Your child eats best when mealtime rules and expectations make it possible for him to be successful. Make your mealtime rules realistic by following the division of responsibility in feeding: you do the feeding and let your child do the eating. Teach your child to say “yes, please,” and “no thank” to food, and accept his normally erratic eating behavior. Recognize your child for his contributions to a pleasant mealtime. ”I like having you at the table,” is good recognition for a child who isn’t interested in eating. ”Nice passing,” or ”it is fun hearing your story,” gets the focus off eating on to the child’s positive mealtime behavior. 

Eating with trusted grownups is most important of all 

Eat with your child; don’t just feed him. Critical to children’s comfort and success with eating is having meals with a trusted grownup. Children always do more and dare more when they have emotional support. Children also imitate their peers, and are inclined to eat what they eat. In the mealtime context, seeing the food, passing it, and seeing others eat it all add up to the 5 to 20, or more, neutral exposures that allow a child to learn to eat a new food.1 ”No-thank-you bites” (asking children to taste everything) are not necessary and, in fact, represent pressure and therefore slow the child’s process of learning to eat new food. Tables aren’t even necessary. The key is sitting facing each other and sharing the same food and, certainly, turning off the TV and putting away toys and electronic devices.

Portions: In the bowl, on the plate or in the child?

”No-thank-you bites” represent pressure and therefore slow the child’s learning to eat new food.

The USDA meal pattern for the Child Care Food Plan defines age-related portion sizes. This is to ensure that children are offered enough to eat. But policy makers, inspectors, and teachers differ with respect to where that portion goes? In the bowl? On the plate? In the child? The feeding dynamics response? In the bowl. Children know how much they need to eat. Children do and dare more when they feel they have control. Children self-regulate best when they are allowed to serve themselves from serving bowls.2

Toddlers can serve themselves

Head Start teachers and Child Care providers know that children 18 months to 2 years old can serve themselves.
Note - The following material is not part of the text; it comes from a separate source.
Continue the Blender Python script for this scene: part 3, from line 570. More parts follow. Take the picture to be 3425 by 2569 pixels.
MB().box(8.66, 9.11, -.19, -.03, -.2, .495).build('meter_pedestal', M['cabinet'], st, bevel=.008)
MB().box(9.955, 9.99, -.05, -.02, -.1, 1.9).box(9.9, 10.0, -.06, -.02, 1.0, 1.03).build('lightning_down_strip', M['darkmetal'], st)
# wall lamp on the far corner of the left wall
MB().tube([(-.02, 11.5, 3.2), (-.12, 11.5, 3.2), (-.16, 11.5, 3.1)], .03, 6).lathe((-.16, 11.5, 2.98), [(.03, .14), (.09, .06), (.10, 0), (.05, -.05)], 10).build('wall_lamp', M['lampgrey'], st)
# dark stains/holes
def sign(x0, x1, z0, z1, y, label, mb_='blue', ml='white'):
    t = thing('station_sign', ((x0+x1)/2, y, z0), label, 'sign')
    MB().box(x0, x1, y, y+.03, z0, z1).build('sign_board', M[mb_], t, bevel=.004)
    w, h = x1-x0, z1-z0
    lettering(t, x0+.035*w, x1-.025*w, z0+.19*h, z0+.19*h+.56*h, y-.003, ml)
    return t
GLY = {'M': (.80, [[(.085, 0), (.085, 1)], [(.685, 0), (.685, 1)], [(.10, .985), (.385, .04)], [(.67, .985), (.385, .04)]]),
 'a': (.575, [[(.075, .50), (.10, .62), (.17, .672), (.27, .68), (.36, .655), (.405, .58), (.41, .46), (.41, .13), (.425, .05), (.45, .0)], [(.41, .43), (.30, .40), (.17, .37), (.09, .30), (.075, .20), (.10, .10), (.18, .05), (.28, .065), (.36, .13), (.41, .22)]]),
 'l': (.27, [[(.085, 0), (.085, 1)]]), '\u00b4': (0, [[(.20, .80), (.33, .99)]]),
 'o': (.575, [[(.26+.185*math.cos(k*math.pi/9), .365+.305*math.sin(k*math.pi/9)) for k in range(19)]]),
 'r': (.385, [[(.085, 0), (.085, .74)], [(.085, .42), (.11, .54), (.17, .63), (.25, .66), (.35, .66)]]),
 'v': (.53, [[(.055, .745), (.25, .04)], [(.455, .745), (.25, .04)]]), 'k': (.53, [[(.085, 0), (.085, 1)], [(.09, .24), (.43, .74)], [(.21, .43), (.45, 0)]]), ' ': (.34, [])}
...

Children want to do it themselves, and small serving bowls and utensils allow them to be successful. Of course, they make a mess, but messes go with children! Put down a washable drop cloth. Gradually children learn the rules: sit on your chair; eat off your plate (your own plate); use the serving spoon; say ”no, thank you;” use words to ask and tell (don’t whine and cry); keep your hands to yourself. 

Homeless parents still provide

Parents who provide for their children by living in homeless shelters are still providing, even though remembering that may be excruciatingly difficult. Children most fear that their parents won’t make it. The parent’s unapologetic and matter-of-fact attitude eases that fear. Family mealtimes, from any source and in any context, reassure children that their parents’ priority is looking out for them and keeping the family together. 

 

References

 

1. Birch LL. Development of food acceptance patterns. Developmental Psychology. 1990;26(4):515-519.

2. Fisher JO, Rolls BJ, Birch LL. Children’s bite size and intake of an entree are greater with large portions than with age-appropriate or self-selected portions. Am J Clin Nutr. 2003;77:1164-1170.